PROBLEM REQUIREMENTS »
Output an exact reproduction of the data.

DATA SEGMENT »
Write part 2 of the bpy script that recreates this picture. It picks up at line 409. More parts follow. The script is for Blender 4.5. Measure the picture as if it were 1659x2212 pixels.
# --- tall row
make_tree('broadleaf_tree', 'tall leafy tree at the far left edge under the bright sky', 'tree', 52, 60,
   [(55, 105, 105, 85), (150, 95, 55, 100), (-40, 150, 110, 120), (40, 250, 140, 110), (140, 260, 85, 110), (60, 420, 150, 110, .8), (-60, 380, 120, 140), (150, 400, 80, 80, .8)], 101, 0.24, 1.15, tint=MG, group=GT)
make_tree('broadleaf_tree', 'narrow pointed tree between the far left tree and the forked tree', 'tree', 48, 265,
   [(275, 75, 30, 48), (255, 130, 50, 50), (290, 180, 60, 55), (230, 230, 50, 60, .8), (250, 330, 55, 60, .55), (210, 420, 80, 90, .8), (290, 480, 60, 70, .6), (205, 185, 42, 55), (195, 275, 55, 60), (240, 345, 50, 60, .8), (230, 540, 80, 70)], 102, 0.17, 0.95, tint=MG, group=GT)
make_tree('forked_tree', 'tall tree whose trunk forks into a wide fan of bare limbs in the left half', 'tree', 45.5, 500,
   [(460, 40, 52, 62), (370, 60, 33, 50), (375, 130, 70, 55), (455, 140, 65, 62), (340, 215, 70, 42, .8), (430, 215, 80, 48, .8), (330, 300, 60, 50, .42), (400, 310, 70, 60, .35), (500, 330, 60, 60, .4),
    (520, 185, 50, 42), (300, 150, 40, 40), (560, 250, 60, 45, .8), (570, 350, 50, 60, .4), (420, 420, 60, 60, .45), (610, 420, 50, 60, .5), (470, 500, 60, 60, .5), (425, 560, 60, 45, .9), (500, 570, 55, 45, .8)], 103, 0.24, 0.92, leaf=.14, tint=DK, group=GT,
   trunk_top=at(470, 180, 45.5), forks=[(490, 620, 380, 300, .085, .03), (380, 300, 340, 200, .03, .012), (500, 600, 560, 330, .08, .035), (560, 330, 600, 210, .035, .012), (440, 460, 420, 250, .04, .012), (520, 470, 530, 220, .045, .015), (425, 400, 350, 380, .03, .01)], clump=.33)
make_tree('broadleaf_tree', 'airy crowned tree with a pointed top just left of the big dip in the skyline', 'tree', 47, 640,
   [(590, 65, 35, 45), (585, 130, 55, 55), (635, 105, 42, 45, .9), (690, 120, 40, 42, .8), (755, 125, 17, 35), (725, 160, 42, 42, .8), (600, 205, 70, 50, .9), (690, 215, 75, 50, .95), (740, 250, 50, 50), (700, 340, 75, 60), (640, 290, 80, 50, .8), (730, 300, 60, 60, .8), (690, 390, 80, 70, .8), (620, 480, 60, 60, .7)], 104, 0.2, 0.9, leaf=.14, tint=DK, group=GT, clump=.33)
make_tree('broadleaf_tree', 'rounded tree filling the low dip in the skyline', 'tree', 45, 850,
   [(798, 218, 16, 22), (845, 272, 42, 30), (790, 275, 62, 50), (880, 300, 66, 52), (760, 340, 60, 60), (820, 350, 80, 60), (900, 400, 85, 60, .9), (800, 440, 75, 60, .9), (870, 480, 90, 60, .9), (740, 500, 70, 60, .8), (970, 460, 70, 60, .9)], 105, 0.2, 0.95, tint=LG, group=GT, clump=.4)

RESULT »
Write part 2 of the bpy script that recreates this picture. It picks up at line 409. More parts follow. The script is for Blender 4.5. Measure the picture as if it were 1659x2212 pixels.
# --- tall row
make_tree('broadleaf_tree', 'tall leafy tree at the far left edge under the bright sky', 'tree', 52, 60,
   [(55, 105, 105, 85), (150, 95, 55, 100), (-40, 150, 110, 120), (40, 250, 140, 110), (140, 260, 85, 110), (60, 420, 150, 110, .8), (-60, 380, 120, 140), (150, 400, 80, 80, .8)], 101, 0.24, 1.15, tint=MG, group=GT)
make_tree('broadleaf_tree', 'narrow pointed tree between the far left tree and the forked tree', 'tree', 48, 265,
   [(275, 75, 30, 48), (255, 130, 50, 50), (290, 180, 60, 55), (230, 230, 50, 60, .8), (250, 330, 55, 60, .55), (210, 420, 80, 90, .8), (290, 480, 60, 70, .6), (205, 185, 42, 55), (195, 275, 55, 60), (240, 345, 50, 60, .8), (230, 540, 80, 70)], 102, 0.17, 0.95, tint=MG, group=GT)
make_tree('forked_tree', 'tall tree whose trunk forks into a wide fan of bare limbs in the left half', 'tree', 45.5, 500,
   [(460, 40, 52, 62), (370, 60, 33, 50), (375, 130, 70, 55), (455, 140, 65, 62), (340, 215, 70, 42, .8), (430, 215, 80, 48, .8), (330, 300, 60, 50, .42), (400, 310, 70, 60, .35), (500, 330, 60, 60, .4),
    (520, 185, 50, 42), (300, 150, 40, 40), (560, 250, 60, 45, .8), (570, 350, 50, 60, .4), (420, 420, 60, 60, .45), (610, 420, 50, 60, .5), (470, 500, 60, 60, .5), (425, 560, 60, 45, .9), (500, 570, 55, 45, .8)], 103, 0.24, 0.92, leaf=.14, tint=DK, group=GT,
   trunk_top=at(470, 180, 45.5), forks=[(490, 620, 380, 300, .085, .03), (380, 300, 340, 200, .03, .012), (500, 600, 560, 330, .08, .035), (560, 330, 600, 210, .035, .012), (440, 460, 420, 250, .04, .012), (520, 470, 530, 220, .045, .015), (425, 400, 350, 380, .03, .01)], clump=.33)
make_tree('broadleaf_tree', 'airy crowned tree with a pointed top just left of the big dip in the skyline', 'tree', 47, 640,
   [(590, 65, 35, 45), (585, 130, 55, 55), (635, 105, 42, 45, .9), (690, 120, 40, 42, .8), (755, 125, 17, 35), (725, 160, 42, 42, .8), (600, 205, 70, 50, .9), (690, 215, 75, 50, .95), (740, 250, 50, 50), (700, 340, 75, 60), (640, 290, 80, 50, .8), (730, 300, 60, 60, .8), (690, 390, 80, 70, .8), (620, 480, 60, 60, .7)], 104, 0.2, 0.9, leaf=.14, tint=DK, group=GT, clump=.33)
make_tree('broadleaf_tree', 'rounded tree filling the low dip in the skyline', 'tree', 45, 850,
   [(798, 218, 16, 22), (845, 272, 42, 30), (790, 275, 62, 50), (880, 300, 66, 52), (760, 340, 60, 60), (820, 350, 80, 60), (900, 400, 85, 60, .9), (800, 440, 75, 60, .9), (870, 480, 90, 60, .9), (740, 500, 70, 60, .8), (970, 460, 70, 60, .9)], 105, 0.2, 0.95, tint=LG, group=GT, clump=.4)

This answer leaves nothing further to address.